J’ai reçu ce matin les intéressants détails contenus dans Votre circulaire No 2, datée du 22 Mai7. Je Vous exprime tous mes remerciements de cette communication, très utile à tous les points de vue, pour l’activité des diverses Légations Suisses à l’Etranger.
En ce qui concerne Don Carlos, je ne puis m’empêcher d’émettre l’opinion que ce prince s’étant rendu coupable d’un grave abus du droit d’asile, et ayant sur notre territoire adressé, ou fait adresser des appels à la guerre civile contre un Gouvernement ami, ne devrait plus être toléré.

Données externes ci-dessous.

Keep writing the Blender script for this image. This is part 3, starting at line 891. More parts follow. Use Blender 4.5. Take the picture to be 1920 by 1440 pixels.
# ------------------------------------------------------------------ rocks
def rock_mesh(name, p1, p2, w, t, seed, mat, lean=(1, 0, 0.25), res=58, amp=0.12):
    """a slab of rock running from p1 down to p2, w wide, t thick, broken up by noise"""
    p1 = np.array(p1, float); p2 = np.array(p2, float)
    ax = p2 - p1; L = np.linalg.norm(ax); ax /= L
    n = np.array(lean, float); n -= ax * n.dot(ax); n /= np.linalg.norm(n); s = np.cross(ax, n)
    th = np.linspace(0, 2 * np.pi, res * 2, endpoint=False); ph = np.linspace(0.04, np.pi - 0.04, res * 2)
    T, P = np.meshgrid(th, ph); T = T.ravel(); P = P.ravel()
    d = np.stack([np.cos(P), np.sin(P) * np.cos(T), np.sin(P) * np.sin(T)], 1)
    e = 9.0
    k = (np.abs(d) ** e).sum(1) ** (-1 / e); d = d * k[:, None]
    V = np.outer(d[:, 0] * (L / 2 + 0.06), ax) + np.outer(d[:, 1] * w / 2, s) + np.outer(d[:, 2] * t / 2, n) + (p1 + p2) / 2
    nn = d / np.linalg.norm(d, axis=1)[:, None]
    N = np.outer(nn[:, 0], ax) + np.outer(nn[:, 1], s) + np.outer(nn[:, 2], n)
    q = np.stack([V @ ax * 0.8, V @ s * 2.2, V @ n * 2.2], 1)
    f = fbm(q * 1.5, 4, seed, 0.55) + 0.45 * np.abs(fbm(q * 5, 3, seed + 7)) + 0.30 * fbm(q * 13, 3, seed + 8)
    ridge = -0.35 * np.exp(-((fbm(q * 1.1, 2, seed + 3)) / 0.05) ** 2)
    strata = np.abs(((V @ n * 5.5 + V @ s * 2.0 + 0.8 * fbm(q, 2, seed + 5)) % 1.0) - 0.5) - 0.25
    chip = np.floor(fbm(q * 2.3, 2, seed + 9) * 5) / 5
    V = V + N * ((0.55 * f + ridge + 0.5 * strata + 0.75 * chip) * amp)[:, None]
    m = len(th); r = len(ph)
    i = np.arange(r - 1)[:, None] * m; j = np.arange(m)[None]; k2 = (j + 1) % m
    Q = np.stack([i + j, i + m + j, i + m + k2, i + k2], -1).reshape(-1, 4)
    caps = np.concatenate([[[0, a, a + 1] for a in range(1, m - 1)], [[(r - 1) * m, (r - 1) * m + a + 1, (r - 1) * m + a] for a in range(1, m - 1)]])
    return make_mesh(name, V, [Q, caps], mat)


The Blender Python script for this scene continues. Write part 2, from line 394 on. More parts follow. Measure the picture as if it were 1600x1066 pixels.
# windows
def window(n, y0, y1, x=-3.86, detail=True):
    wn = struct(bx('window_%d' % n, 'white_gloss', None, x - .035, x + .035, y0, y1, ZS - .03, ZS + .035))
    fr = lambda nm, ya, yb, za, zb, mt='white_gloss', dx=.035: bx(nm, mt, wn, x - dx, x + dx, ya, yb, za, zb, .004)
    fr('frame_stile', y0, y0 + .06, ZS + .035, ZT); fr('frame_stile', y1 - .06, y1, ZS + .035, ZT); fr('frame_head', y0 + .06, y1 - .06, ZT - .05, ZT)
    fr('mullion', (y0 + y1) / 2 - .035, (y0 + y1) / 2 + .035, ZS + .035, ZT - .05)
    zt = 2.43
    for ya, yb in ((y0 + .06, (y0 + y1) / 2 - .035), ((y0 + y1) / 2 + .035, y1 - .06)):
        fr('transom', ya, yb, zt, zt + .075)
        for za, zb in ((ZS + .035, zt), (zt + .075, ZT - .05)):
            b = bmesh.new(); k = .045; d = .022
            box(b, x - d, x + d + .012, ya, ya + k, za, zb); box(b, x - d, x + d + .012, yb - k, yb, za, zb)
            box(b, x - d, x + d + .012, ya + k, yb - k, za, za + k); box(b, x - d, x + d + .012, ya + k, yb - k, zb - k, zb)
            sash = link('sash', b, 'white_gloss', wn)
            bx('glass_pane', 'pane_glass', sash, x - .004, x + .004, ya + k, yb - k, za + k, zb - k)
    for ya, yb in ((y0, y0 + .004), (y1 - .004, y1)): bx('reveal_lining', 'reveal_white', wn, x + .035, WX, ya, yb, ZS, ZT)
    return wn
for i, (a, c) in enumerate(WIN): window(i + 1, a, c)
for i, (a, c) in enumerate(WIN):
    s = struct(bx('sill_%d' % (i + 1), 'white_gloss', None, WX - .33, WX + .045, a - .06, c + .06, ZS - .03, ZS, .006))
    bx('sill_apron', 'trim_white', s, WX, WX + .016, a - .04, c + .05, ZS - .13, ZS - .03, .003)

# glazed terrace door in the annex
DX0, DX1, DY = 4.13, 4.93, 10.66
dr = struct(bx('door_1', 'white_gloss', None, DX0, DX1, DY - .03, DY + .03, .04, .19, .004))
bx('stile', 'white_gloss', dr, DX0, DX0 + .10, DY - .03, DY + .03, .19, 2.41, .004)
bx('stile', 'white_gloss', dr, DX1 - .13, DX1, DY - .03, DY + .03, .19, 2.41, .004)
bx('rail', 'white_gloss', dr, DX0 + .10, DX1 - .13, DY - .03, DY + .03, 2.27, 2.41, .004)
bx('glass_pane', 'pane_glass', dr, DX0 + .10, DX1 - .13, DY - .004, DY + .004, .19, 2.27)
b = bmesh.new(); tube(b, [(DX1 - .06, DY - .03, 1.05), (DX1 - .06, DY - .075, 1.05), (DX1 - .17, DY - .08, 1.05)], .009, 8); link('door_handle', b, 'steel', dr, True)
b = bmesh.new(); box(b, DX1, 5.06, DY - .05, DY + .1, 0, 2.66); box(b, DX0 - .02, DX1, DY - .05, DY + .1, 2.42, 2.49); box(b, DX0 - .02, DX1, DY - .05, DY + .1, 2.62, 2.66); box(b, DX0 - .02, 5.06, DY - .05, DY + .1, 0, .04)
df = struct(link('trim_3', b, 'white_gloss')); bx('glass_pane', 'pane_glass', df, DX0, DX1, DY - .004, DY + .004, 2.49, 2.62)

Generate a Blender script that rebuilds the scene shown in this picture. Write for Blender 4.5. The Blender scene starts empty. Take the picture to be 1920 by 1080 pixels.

Il me paraîtrait en particulier utile, en présence d’une violation aussi flagrante du droit des gens, de ne pas attendre les réclamations que le Gouvernement Espagnol ne manquerait pas de formuler, si Don Carlos était de nouveau signalé au nombre des étrangers résidant en Suisse.
Confidentiel
En ce qui concerne les attaques de la Liberté au sujet des comptes de l’internement de l’armée de l’Est, j’ai cru devoir me rendre aujourd’hui chez l’Intendant général Guillot, pour apprendre quelles mesures avaient été prises contre l’auteur des communications faites à ce journal. M. Guillot m’a répondu: «Je n’ai pas eu beaucoup de peine à découvrir le coupable. J’ai reçu les comptes, je les ai remis à mon Sous-Directeur, et le soir je les ai cachetés moi-même et adressés au Ministre de la Guerre à Versailles. Le coupable a été puni. Mais je puis Vous dire qu’il n’y a pas eu de mauvaise intention de sa part. Il a eu seulement des conversations avec M. Detroyat de la Liberté. C’est un individu «bavard» et «stupide» ». J’ai insisté à deux reprises pour connaître le genre de punition infligée, mais M. Guillot a évité de se prononcer sur ce point.
Je ne puis que me joindre aux termes dont Vous Vous êtes servis dans Votre circulaire No 28, au sujet de l’attitude passive du Gouvernement Français dans cette affaire. Comme Vous le savez par mes précédents rapports, je me suis exprimé dans le même sens envers M. de Rémusat dans nos divers entretiens relatifs à ces attaques de la presse française.